A oferta de crédito de 20,4 bilhões de reais, para 14 linhas, estampadas nos jornais pelo Unibanco trabalha com spreads estreitos principalmente levando em conta que a Selic, taxa básica de juros embutida nos juros listados nas propagandas, está em 1,75% ao mês. Entre as ofertas está o Crédito Direto ao Consumidor (CDC) de automóveis, com taxas a partir de 1,99% ao mês, com um spread inferior a 0,25 ponto percentual. Fomos agressivos , diz Estevão. Fizemos uma revisão depois da reunião do Copom (Comitê de Política Monetária) e vamos repassar futuras quedas . Em no máximo duas semanas, o banco lança na mídia a publicidade da Conta sob Medida, novo produto que permitirá aos clientes reduzir e até zerar o pagamento de tarifas. Um dos alvos da novidade são as empresas. Em cinco anos, o Unibanco espera ampliar de 460 000 para 600 000 o número de clientes pessoas jurídicas e elevar de 10% para 14% a fatia de mercado no segmento de pequenas e médias empresas.
Cliente atento
A idéia dos bancos de reforçar os anúncios de linhas de créditos e serviços financeiros parte da percepção de que os clientes começam a comparar os preços entre os bancos. O público mudou: antes não prestava atenção às tarifas, mas agora faz comparações , diz Sylvia Cassettare, gerente de produtos do HSBC. Nossa proposta é atrair novos clientes sensíveis às diferenças de preços. O HSBC pretende investir 9,5 milhões de reais nos comerciais do Mata Tarifas e espera fechar o ano com 500 mil novos correntistas, além de tornar mais fiéis os 3,5 milhões de clientes. As ofertas levam ao extremo uma prática já adotada no setor: quanto mais o cliente usa os produtos do banco, menores as tarifas. A isenção pode chegar a 100%.
A cobrança pelos serviços bancários não era uma prática comum até a década de 90, quando o setor passou por uma grande reestruturação. Os serviços representavam em média 5% da receita total. Hoje, segundo a consultoria financeira Austin Asis, chegam a 15% do total e têm peso expressivo no fluxo financeiro. Em 1994, a relação entre receitas de serviços e despesas com pessoal ficava em 40%. Agora, é de 100% na maioria dos bancos e, em algumas instituições, chega a 150%. Ou seja: as tarifas cobrem a folha de pagamento e ainda rendem lucro.
Marketing
Diante desse quadro, será que podemos deduzir que a guerra de ofertas, tradicional em redes varejistas e lojas de departamento, chegou ao guichê dos bancos de varejo? Até podemos dizer que o caminho é esse , diz Erivelto Rodrigues, presidente da Austin Asis. Mas as campanhas são mais uma estratégia de marketing para melhorar a arranhada imagem dos bancos que um efeito da concorrência. Rodrigues lembra que o lucro das instituições no momento de retração da economia brasileira atraiu críticas dos empresários do setor produtivo, do governo brasileiro, do Fundo Monetário Internacional (FMI) e até do Tesouro Americano. De alguma forma, os bancos precisam mostrar que podem dar uma contribuição nesse momento , diz Rodrigues. Mas precisamos lembrar que não existe mágica: nenhuma instituição vai abrir mão de seus ganhos.
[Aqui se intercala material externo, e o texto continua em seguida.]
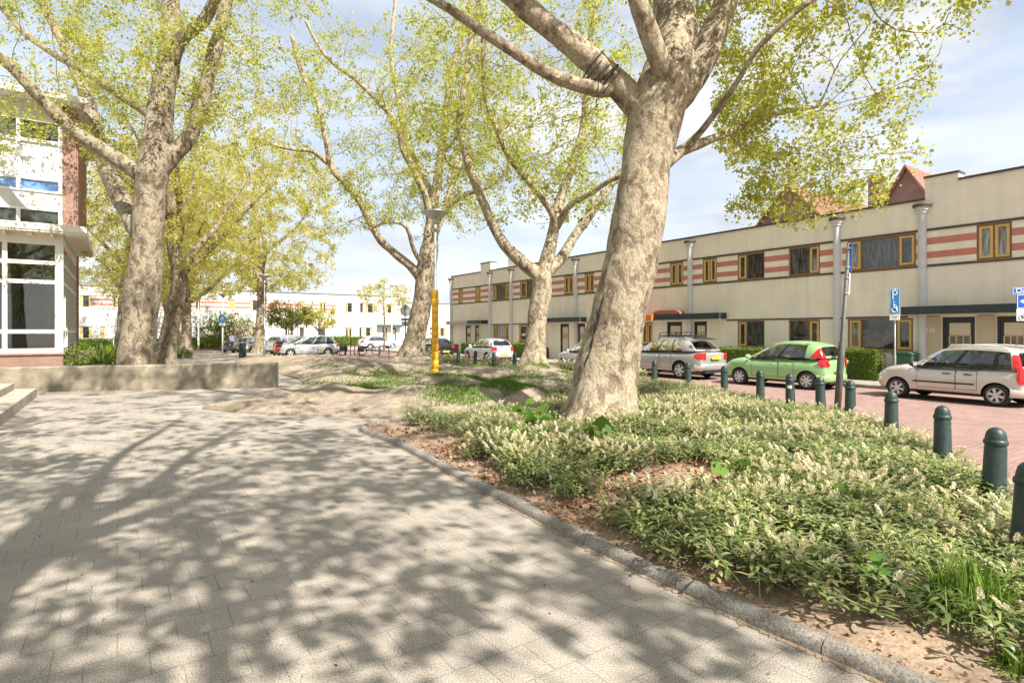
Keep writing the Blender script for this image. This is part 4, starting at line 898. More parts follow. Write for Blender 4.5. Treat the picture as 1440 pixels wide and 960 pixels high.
for k in range(9):
    y = .25 + k * 1.0; sf.box(-.16, -.004, y, y + .09, 1.052, 5.2)
    if k < 8:
        for z0, z1 in ((1.052, 1.22), (1.78, 1.88), (3.58, 3.68), (4.28, 4.38), (4.98, 5.2)): sf.box(-.13, -.014, y + .09, y + 1.0, z0, z1)
sf.build('side_frame', M['white_wood'], lb)
for k in range(8): MB().box(-.08, -.07, .33 + k, 1.26 + k, 1.2, 5.0).build('pane', M['shop_glass'], lb)
MB().box(-.5, .05, 8.36, 9.3, -.1, 10.2).build('brick_pier', M['brick_red_y'], lb)
# eave: fascia, boarded soffit, beams
MB().box(WB, .72, -.68, .9, 5.42, 5.66).build('eave', M['white_wood'], lb, bevel=.015); MB().box(-.25, .72, .902, 7.2, 5.42, 5.66).build('eave', M['white_wood'], lb, bevel=.015)
s_ = MB()
for k in range(46): s_.box(.02, .70, -.62 + k * .165, -.62 + k * .165 + .15, 5.36, 5.417)
for k in range(80): s_.box(WB + k * .165, min(0, WB + k * .165 + .15), -.64, -.005, 5.36, 5.417)
for k in range(9): s_.box(-.35 - k * 1.3, -.25 - k * 1.3, -.5, -.003, 5.24, 5.358)
s_.box(WB, -.0, .005, .18, 5.2, 5.42); s_.box(-.2, -.0, .182, 8.36, 5.2, 5.42); s_.build('soffit', M['soffit'], lb)
MB().box(LX(39), LX(46), -.3, -.1, 5.27, 5.355).build('eave_lamp', M['sign_white'], lb); MB().box(.005, .07, .35, .45, 4.7, 4.82).build('alarm_box', M['red_sign'], lb)
# upper storey
U0 = .8
up = MB(); up.box(WB, -.075, U0, U0 + .2, 6.42, 7.02); up.box(WB, -.075, U0, U0 + .2, 9.72, 10.4); up.box(WB, .34, U0 + .2, 8.3, 5.67, 10.4); up.build('wall', M['white_render'], lb)
MB().box(-.07, .345, U0 - .03, U0 + .5, 5.662, 10.25).build('brick_pier', M['brick_red'], lb); MB().box(.346, .40, U0 + .02, 8.2, 5.67, 10.2).build('brick_side', M['brick_red_y'], lb)
uf = MB(); cols = [-.135, LX(25.5) - .08, LX(25.5) - 2.25, LX(25.5) - 4.45, LX(25.5) - 6.65, LX(25.5) - 8.85]
for z0, z1 in ((5.662, 5.78), (6.34, 6.42), (7.02, 7.10), (7.46, 7.56), (8.86, 8.98), (9.64, 9.72)): uf.box(WB, -.075, U0 - .05, U0 + .12, z0, z1)
for x in cols:
    for z0, z1 in ((5.78, 6.34), (7.10, 7.46), (7.56, 8.86), (8.98, 9.64)): uf.box(x - .06, x + .06, U0 - .045, U0 + .115, z0, z1)
uf.build('upper_frame', M['white_metal'], lb)
for a, c in zip(cols[1:], cols):
    MB().box(a + .06, c - .06, U0 + .03, U0 + .05, 7.10, 7.46).build('blue_panel', M['pane_blue'], lb)
    MB().box(a + .06, c - .06, U0 + .03, U0 + .05, 7.56, 8.86).build('blind', M['pane_blind'], lb)
    MB().box(a + .06, c - .06, U0 + .03, U0 + .05, 5.78, 6.34).build('pane', M['pane_clear'], lb); MB().box(a + .06, c - .06, U0 + .03, U0 + .05, 8.98, 9.64).build('pane', M['pane_clear'], lb)
    MB().box((a + c) / 2 - .012, (a + c) / 2 + .012, U0 + .01, U0 + .028, 7.56, 8.86).build('blind_seam', M['white_metal'], lb)
MB().box(WB, .7, U0 - .75, 9, 10.4, 10.62).build('roof_slab', M['white_wood'], lb, bevel=.02)
# the room behind the glass
rm = MB(); rm.box(WB, -.35, 6.0, 6.1, .2, 5.2); rm.box(WB, -.35, .3, 6, .1, .2); rm.box(WB, -.35, .32, 6, 5.2, 5.3); rm.box(WB, WB + .1, .3, 6, .2, 5.2); rm.build('room', M['room'], lb)
MB().box(LX(60), LX(67), 1.4, 1.65, .2, 5.2).build('room_column', M['white_wood'], lb)
cb = thing('wall_cupboard', 'ochre wooden cupboard seen through the upper panes of the glazed building', 'cupboard', OL + Matrix.Rotation(ROT_CROSS, 3, 'Z') @ V((LX(42), 2.2, 3.75)), ROT_CROSS)
q = MB().box(-.75, .75, 0, .5, 0, .62).build('cabinet', M['shelf'], cb, bevel=.01); 
for k in (-1, 1): MB().box(k * .37 - .35, k * .37 + .35, -.02, -.002, .03, .59).build('cabinet_door', M['shelf'], cb, bevel=.006)
rng = np.random.default_rng(4)
hp = thing('hanging_plant', 'spidery green plant hanging behind the big lower pane of the glazed building', 'plant', OL + Matrix.Rotation(ROT_CROSS, 3, 'Z') @ V((LX(38), .9, 3.3)), ROT_CROSS)
def blades(rng, k, c, L, w, droop, spread=1.0, up=.6, mat='leaf_shrub', seg=4, base_r=.04, name='leaves'):
    """arching strap leaves from a point"""
    az = rng.uniform(0, 2 * np.pi, k); el = rng.uniform(.2, 1.2, k) * up + rng.uniform(0, .4, k); ln = L * rng.uniform(.55, 1.15, k)
    t = np.linspace(0, 1, seg + 1); r0 = rng.uniform(0, base_r, k); vs = np.empty((k, (seg + 1) * 2, 3))
    for j, tt in enumerate(t):
        rad = r0 + ln * tt * np.cos(el) * spread; z = ln * (tt * np.sin(el) - droop * tt * tt * (.6 + .6 * np.cos(el))); ww = w * (1 - tt ** 2.2) * .5 + .0006
        for sd, col in ((-1, 0), (1, 1)):
            vs[:, j * 2 + col, 0] = rad * np.cos(az) - sd * ww * np.sin(az); vs[:, j * 2 + col, 1] = rad * np.sin(az) + sd * ww * np.cos(az); vs[:, j * 2 + col, 2] = z
    vs += np.asarray(c)
    m = (seg + 1) * 2; q = np.array([[2 * j, 2 * j + 1, 2 * j + 3, 2 * j + 2] for j in range(seg)]); loops = (np.arange(k)[:, None, None] * m + q[None]).reshape(-1)
    return np_mesh(name, vs.reshape(-1, 3), loops, np.arange(k * seg) * 4, M[mat])
def addmesh(name, me, parent=None, loc=None):
    o = bpy.data.objects.new(name, me); COL.objects.link(o)
    if parent is not None: o.parent = parent
    if loc is not None: o.location = loc
    return o
addmesh('leaves', blades(rng, 160, (0, 0, .1), .95, .035, 1.2, .8, 1.0), hp); addmesh('leaves', blades(rng, 120, (-.15, 0, -.75), .8, .04, .9, .7, 1.0), hp)
MB().lathe([(.02, 0), (.12, .02), (.16, .22), (.15, .22)], 12, (0, 0, -.05)).build('pot', M['white_metal'], hp, True); MB().tube([(0, 0, .1), (0, 0, 1.9)], .01, 5).build('cord', M['dark_metal'], hp)
MB().tube([(0, 0, -.05), (-.1, 0, -.4), (-.15, 0, -.75)], .012, 5).build('stem', M['leaf_shrub'], hp)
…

Os bancos tendem a reagir aos sinais concretos de recuperação econômica ou às medidas de impulso à atividade bancária: queda na taxa básica de juros, adoção do desconto em folha para o pagamento de empréstimos (medida em estudo que reduz o risco de inadimplência), queda no compulsório (parcela dos depósitos retida pelo Banco Central que tira dinheiro de circulação) e, principalmente, demanda pelos serviços e pelo crédito (fraca atualmente por conta da retração da produção, das vendas e do poder aquisitivo da população).
Pelos levantamentos da Associação Nacional dos Executivos de Finanças (Anefac), o que foi feito até agora representa muito pouco para incentivar a reação da maioria das instituições. As taxas de juros bancários ainda permanecem estáveis, apesar da queda da Selic na última reunião do Copom. Algumas taxas realmente caíram, mas outras subiram e anularam o efeito das quedas , diz Miguel de Oliveira vice-presidente da Anefac. A entidade, que acompanha 30 instituições financeiras, afirma que os juros do cheque especial, por exemplo, podem chegar a 15,99% ao mês, ou 492,99% ao ano. Há financeiras cobrando juros de 30% ao mês, ou 2 200% ao ano por um empréstimo. Os clientes precisam ficar muito atentos às ofertas, diz Oliveira. As taxas para os reles mortais podem passar dos 10% ao mês, ainda que os anúncios ofereçam pequenos percentuais.